Hugo Grenville
Hugo Grenville is a renowned British Contemporary figurative and landscape Painter whose work stands as a symbol of promise in a world where satire and cynicism predominate. Like the paintings made by Bonnard and Matisse during the Second World War, none of which allude to the grim reality of daily life, his work is grounded in the need to celebrate life, and to express our sense of existence through the recognition of the transforming power of colour and light.
Hugo Grenville first exhibited in London at the Chelsea Arts Society at the age of 15, although it took him another 14 years to become a full time painter. After leaving school he travelled the Hippy Trail to India, ran out of money, joined the Coldstream Guards and served as an officer in Northern Ireland, West Africa, Rhodesia (Zimbabwe) during the Civil War, and finally as an Aide-de-Camp to C-in-C British Army of the Rhine, during which time he painted whenever possible, and studied part-time at Chelsea School of Art and Heatherley’s.
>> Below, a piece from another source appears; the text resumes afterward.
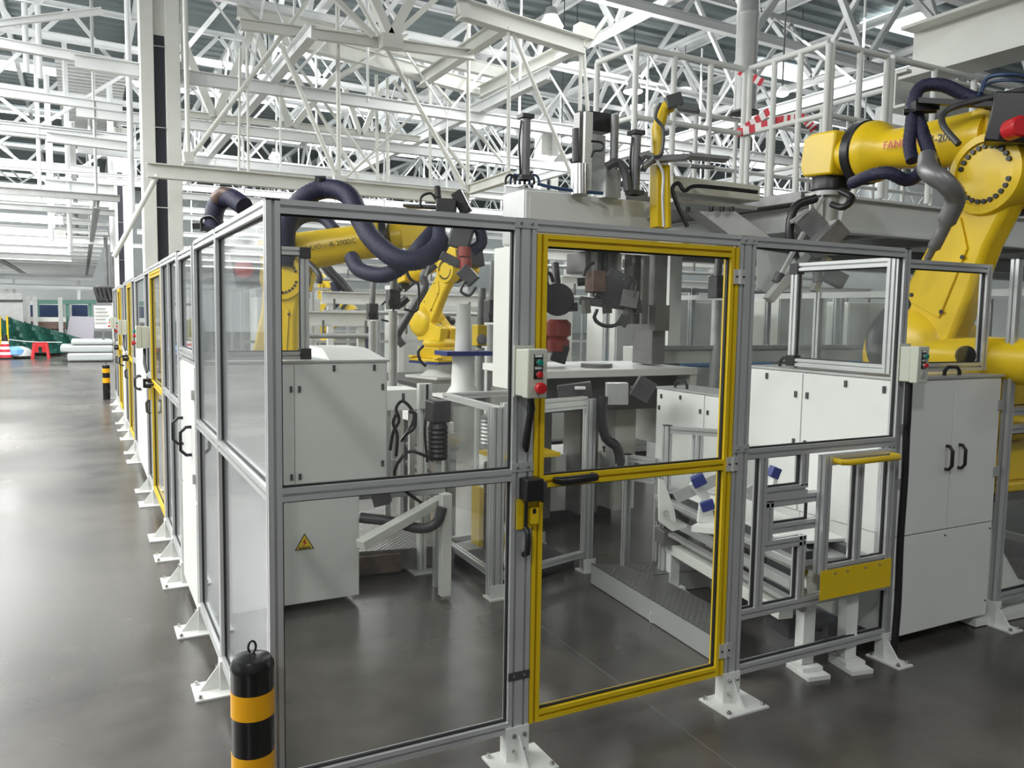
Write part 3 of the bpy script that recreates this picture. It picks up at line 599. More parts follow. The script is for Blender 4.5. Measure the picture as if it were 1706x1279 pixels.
H(dR([(1360, 330, 5.3), (1325, 345, 5.3), (1315, 390, 5.3), (1325, 430, 5.3)]), .028, par=t, nm='dress_hose', m=BLK)
H(dR([(1400, 318, 5.0), (1420, 330, 4.9), (1405, 345, 4.9), (1385, 340, 5.0)]), .02, par=t, nm='dress_hose', m=BLK)
part('hose_support', MB().bar(D(1530, 168, 4.72), D(1706, 178, 4.5), .05, .03).cyl(D(1505, 187, 4.8), D(1560, 183, 4.75), .018).bar(D(1521, 178, 4.75), D(1560, 176, 4.75), .07, .06), BLK, t)
part('valve_block', MB().bar(D(1648, 198, 4.42), D(1740, 202, 4.3), .16, .26), BLK, t, bevel=.01)
part('valve_cover', MB().lathe(D(1693, 213, 4.22), (-.45, -.85, 0), [(-.05, .055), (.04, .055), (.05, .045)]), RED, t)
part('balancer', MB().lathe(D(1535, 590, 4.75), (D(1740, 605, 4.3)-D(1535, 590, 4.75)), [(0, .04), (.03, .085), (.35, .125), (.75, .13), (.78, .09)], 32), RYEL, t)
part('balancer_cap', MB().lathe(D(1607, 592, 4.36), FW*-1, [(0, .052), (.02, .052), (.025, .035)], 24), BLK, t)
H(dR([(1505, 505, 4.5), (1478, 528, 4.42), (1458, 562, 4.4), (1462, 598, 4.4), (1485, 612, 4.5)]), .045, nm='cable_bundle', m=DGR, par=t, rib=False)
# gripper of the right robot
g = thing('gripper_tool', 'grey welding-style gripper hanging under the wrist of the big right robot', 'gripper', D(1355, 395, 5.35))
c0 = D(1352, 378, 5.3); gx = (RT*.72-UP*.62).normalized(); gy = (RT*.62+UP*.72).normalized(); gz = FW
part('body', MB().bar(D(1335, 360, 5.3), D(1372, 400, 5.3), .16, .15), MGR, g, bevel=.008)
part('body', MB().bar(D(1352, 420, 5.2), D(1395, 378, 5.2), .2, .12), MGR, g, bevel=.008)
part('slide_rail', MB().bar(D(1302, 455, 5.25), D(1370, 330, 5.25), .035, .02).bar(D(1345, 350, 5.2), D(1318, 370, 5.2), .03, .02), LGR, g)
part('arm', MB().bar(D(1280, 500, 5.3), D(1345, 420, 5.3), .09, .05), LGR, g)
part('arm', MB().bar(D(1355, 485, 5.3), D(1378, 430, 5.3), .06, .04), LGR, g)
part('clamp_block', MB().bar(D(1375, 455, 5.25), D(1405, 470, 5.25), .1, .09).cyl(D(1362, 470, 5.2), D(1362, 440, 5.2), .03), DGR, g)
part('roller', MB().cyl(D(1293, 470, 5.3), D(1300, 455, 5.3), .03).cyl(D(1395, 465, 5.3), D(1399, 455, 5.3), .04), DGR, g)
part('plate', MB().poly([D(a, b, 5.45) for a, b in ((1262, 415), (1330, 425), (1328, 470), (1290, 495), (1262, 480))], FW*.02), LGR, g)

# near-left robot
t, M, K = robot('yellow six-axis robot whose long forearm reaches across behind the large clear panel', (.9, 5.588, .229), -27.8, 5, 10.2, 1.0, -.2, 5, .228, text='R-2000iC', txt_right=True, fat=1.35)
D_ = D; L_ = lambda lst: [D_(a, b, c*1.15) for a, b, c in lst]; D = lambda a, b, c: D_(a, b, c*1.15)
H(L_([(476, 440, 6.6), (478, 380, 6.5), (500, 335, 6.4), (540, 315, 6.4), (580, 325, 6.3), (600, 365, 6.2), (622, 400, 6.1), (660, 430, 6.0), (700, 432, 6.0), (730, 410, 6.1), (735, 380, 6.2)]), 0.087, par=t)
H(L_([(470, 400, 6.9), (500, 365, 6.9), (535, 362, 6.9), (560, 385, 6.8)]), 0.056, par=t)
H(L_([(585, 428, 6.3), (600, 450, 6.2), (640, 458, 6.1), (675, 440, 6.1), (700, 410, 6.1), (722, 385, 6.2)]), 0.067, par=t)
H(L_([(505, 430, 6.5), (530, 455, 6.4), (532, 475, 6.4)]), 0.028, par=t, m=DGR, nm='cable')
H(L_([(775, 375, 6.1), (797, 380, 6.1), (802, 405, 6.1), (785, 418, 6.1)]), 0.050, par=t)
part('hose_clamp', MB().bar(D(527, 300, 6.4), D(545, 300, 6.4), .1, .06).cyl(D(535, 296, 6.35), D(535, 330, 6.4), .03), BLK, t)
part('hose_bracket', MB().bar(D(675, 343, 6.4), D(730, 346, 6.3), .1, .03).bar(D(727, 348, 6.2), D(760, 350, 6.2), .12, .18).bar(D(760, 320, 6.25), D(778, 355, 6.25), .08, .1).cyl(D(728, 310, 6.3), D(730, 330, 6.3), .03), BLK, t, bevel=.008)
part('bracket_cable', MB().tube(L_([(700, 345, 6.3), (702, 328, 6.3), (718, 322, 6.3), (728, 335, 6.3)]), .012, 8, cat=4), BLK, t)
g = thing('gripper_tool', 'dark gripper with red cylinders at the tip of the left robot arm', 'gripper', D(775, 470, 5.95))
part('mount', MB().cyl(D(738, 388, 6.25), D(762, 390, 6.1), .09, .08), LGR, g)
part('body', MB().bar(D(752, 390, 6.05), D(785, 400, 6.05), .16, .2), DGR, g, bevel=.01)
part('cylinder', MB().cyl(D(774, 412, 5.95), D(774, 428, 5.95), .055).cyl(D(776, 430, 5.95), D(776, 448, 5.95), .05), RED2, g)
part('jaw', MB().bar(D(735, 425, 6.0), D(765, 440, 6.0), .1, .08).bar(D(770, 448, 5.95), D(790, 470, 5.95), .12, .12), DGR, g, bevel=.006)
part('cable', MB().tube(L_([(775, 468, 5.9), (768, 485, 5.9), (782, 492, 5.9), (793, 478, 5.9)]), .012, 8, cat=4), BLK, g)
part('strut', MB().bar(D(720, 420, 6.0), D(708, 460, 6.0), .03, .02), LGR, g)
# hose crown seen over the aisle fence
h = thing('hose_package', 'dark blue hose crown arching above the aisle fence near its corner', 'hose', D(372, 380, 6.6))
part('hose', MB().corr(L_([(360, 390, 6.6), (356, 360, 6.6), (366, 335, 6.6), (385, 330, 6.5), (408, 345, 6.4)]), .085), HOSE, h)
part('collar', MB().tube(L_([(360, 331, 6.55), (372, 321, 6.5), (385, 324, 6.5)]), .06, 12), BRN, h)
part('carrier_arm', MB().bar(D(322, 377, 6.6), D(365, 376, 6.6), .05, .05).bar(D(340, 380, 6.5), D(372, 388, 6.5), .05, .05), BLK, h)
part('cable', MB().tube(L_([(336, 385, 6.55), (336, 365, 6.55), (352, 360, 6.5), (366, 372, 6.5)]), .012, 8, cat=4), BLK, h)
D = D_

# middle robot on the white pedestal
t, M, K = robot('yellow robot on a flared white pedestal standing in the middle of the cell', (4.35, 9.0, .93), 108, -38, -12, .9, .2, -60, .283)
m_ = lambda lst: [D(a, b, c) for a, b, c in lst]
H(m_([(725, 440, 9.9), (706, 458, 9.9), (708, 478, 9.9), (693, 505, 9.9), (672, 540, 9.9), (662, 560, 9.9), (672, 575, 9.9)]), .05, par=t, nm='cable_bundle', m=DGR, rib=False)
H(m_([(668, 478, 10.2), (650, 492, 10.2), (662, 508, 10.2), (680, 495, 10.2)]), .05, par=t, m=BLK)
part('name_plate', MB().bar(D(727, 541, 9.6), D(737, 541, 9.6), .05, .01, up=UP), WHT, t)
# robot far back on the left
t, M, K = robot('distant yellow robot with blue hoses seen above the near left white cabinet', (4.571, 17.05, .913), -29.6, -19.5, -44.6, .8, -.2, -80, 1.14)
H(m_([(556, 470, 15), (562, 500, 15), (548, 515, 15), (550, 530, 15), (575, 528, 15), (600, 522, 15), (612, 545, 15), (616, 590, 15)]), .075, par=t)
H(m_([(540, 440, 15), (552, 455, 15), (572, 475, 15), (590, 500, 15)]), .09, par=t, m=BLK)
t, M, K = robot('partly hidden yellow robot crouching behind the left gantry column', (5.58, 7.646, .265), 104.4, 29.9, -20.7, .75, .2, -60, .353)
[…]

Working first in advertising and then as an art dealer, he finally submitted to the need to paint full-time at the age of 30. With 20 one-man shows under his belt at major galleries in London, New York and Palm Beach, Hugo has forged an enviable reputation as one of the country’s leading colourist painters, resulting in invitations to lecture and teach from institutions such as Falmouth School of Art and the V & A Museum. His fabric designs were included in the Liberty’s Spring/Summer Collection of 2011, and he was short listed for the Threadneedle Prize in 2013. In 2016, Hugo was invited to have a one man show at Studio 2000, Holland.
​
Grenville refers to himself as a romantic but acknowledges a fascination with pattern and color that places him in the tradition of Henri Matisse. The figures and the everyday objects that surround them in his paintings express his joy in life, light, and color. Less evident, but equally important, is a feeling of intimacy that recalls Matisse contemporaries, Pierre Bonnard and Edouard Vuillard. It is here that we see Grenville being influenced by the principles of Les Nabis – a group of young post-impressionists, avant-garde Parisian artists of the 1890s who influenced the fine arts at the turn of the century. One of the Les Nabis’ goals was to integrate daily life into their paintings and cover a flat surface with colors assembled in a certain order, as we see Grenville doing with such grace and sensitivity. Layers of feeling peel back to disclose a spiritual intensity. In the artist’s words, “the world around us becomes a poem revealing something about how it feels rather than how it looks.”
Grenville also describes himself as a colorist. His palette is bright and jaunty: lemon yellow, violet, mauve, and pale blue are colors that appear regularly in his paintings. “The sea does not have to be the blue that you saw,” he explains. “It can be pink, or it might be red, or it might be violet. There is this sense that we can use color as a tool for linking the viewer with the emotional experience of being in the landscape.”
Several years ago, Grenville moved from London to the West Country. He paints almost ceaselessly at his vast studio inside a chapel schoolhouse built in 1794. In the Summer months Hugo holds several Masterclasses with his many students who travel from around the world to Dorset to attend.
In addition to teaching, he is a gifted lecturer with extensive knowledge of art history and a writer whose articles on painting appear regularly in The Artist Magazine.
​
During his career he has painted many portraits of leading figures, including the late Archbishop of Canterbury Lord Runcie, and the counter-tenor Michael Chance in the role of Orpheus at the ENO; he was an Official War Artist in Bosnia in 1995, and has been commissioned by a number of institutions including the Worshipful Company of Ironmongers, Edinburgh City Council and The China Club, Hong Kong.